An exhibition of acrylic paintings by area artist Rose Marie Cunniffe will be on display at Swarthmore Borough Hall, 121 Park Avenue, Swarthmore, from April 3 to May 4, 2015. The public is invited to the artist’s reception on Friday April 10 from 6 to 8 pm. The reception and the exhibit are both free and open to the public.
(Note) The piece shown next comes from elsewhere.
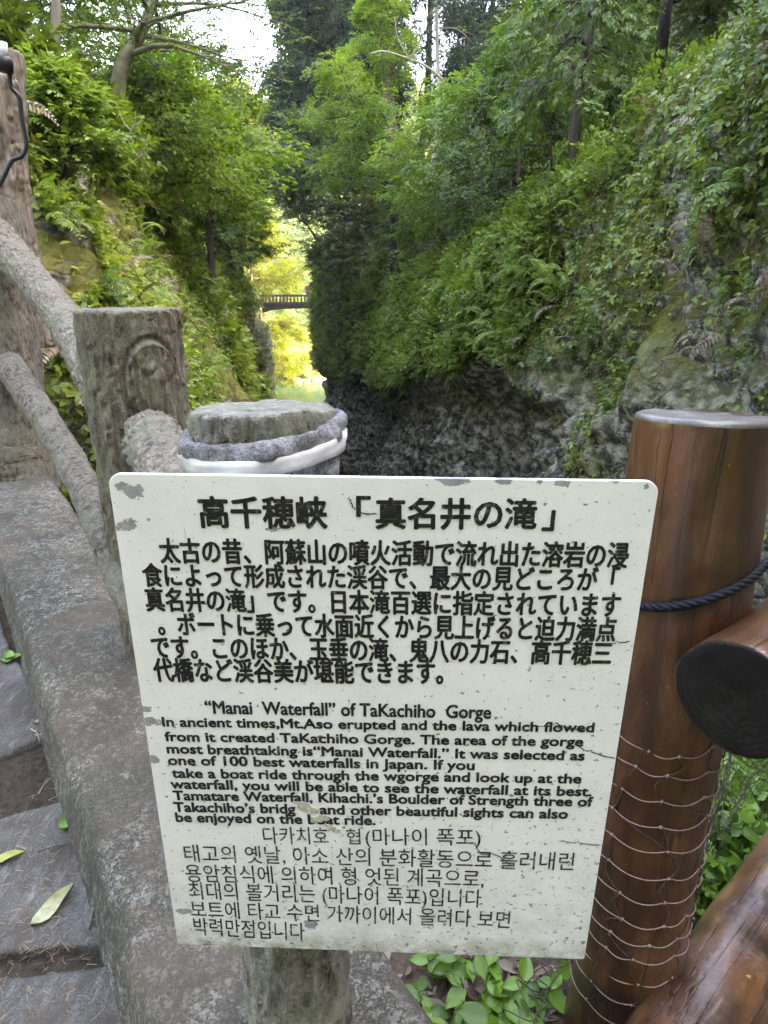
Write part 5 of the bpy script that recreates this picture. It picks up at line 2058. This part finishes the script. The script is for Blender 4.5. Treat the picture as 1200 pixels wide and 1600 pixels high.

The exhibit is entitled “Enchanted Places” and presents the paintings of Ms. Cunniffe, who has been called “a secret Delaware County treasure.” A largely self-taught artist whose nature-based abstractions are built slowly, layer by layer. Ms. Cunniffe lives in Holmes and was born, raised and educated in Philadelphia. She says, “I paint until a shape or color strikes a chord, and then the work begins. Eventually the painting tells a story and the canvas itself has a history.” Personal memories also play a role in her work. “In the process I strive for grace, a restrained sense of humor and the lyrical feeling that satisfies my sensibilities.”
Despite Ms. Cunniffe saying that she came to art later in life than most, her work has been included in more than 200 solo, group and juried exhibitions, including venues as varied as the Philadelphia Art Alliance; Delaware Center for Contemporary Art, Wilmington; Widener University; West Chester University; Penn State University, Malvern and Media campuses; Art of the State, Harrisburg; U.S. Artists American Fine Art Show (with Dolan/Maxwell Gallery); Philadelphia Sketch Club; Main Line Art Center, Haverford; and the Wallingford Community Arts Center, where she is a member of the Exhibition Committee and has been active in curating and installing shows for more than 30 years. Her most distant exhibition was in Ireland, where she received two fellowships to live and paint at the Ballinglen Arts Foundation in County Mayo.
Ms. Cunniffe’s work has also been selected for many individual and corporate collections, including QVC, The Scullin Group, Philadelphia Arts and Business Council, the Community Arts Center in Wallingford, PA, Astra-Zeneca and The Ballinglen Archive.
The artist hopes that her work inspires people to find meaning in her paintings and hopes to encourage “thinking and feeling and looking, and especially finding.” Examples of her work can be found on her website, rmcunniffe.com.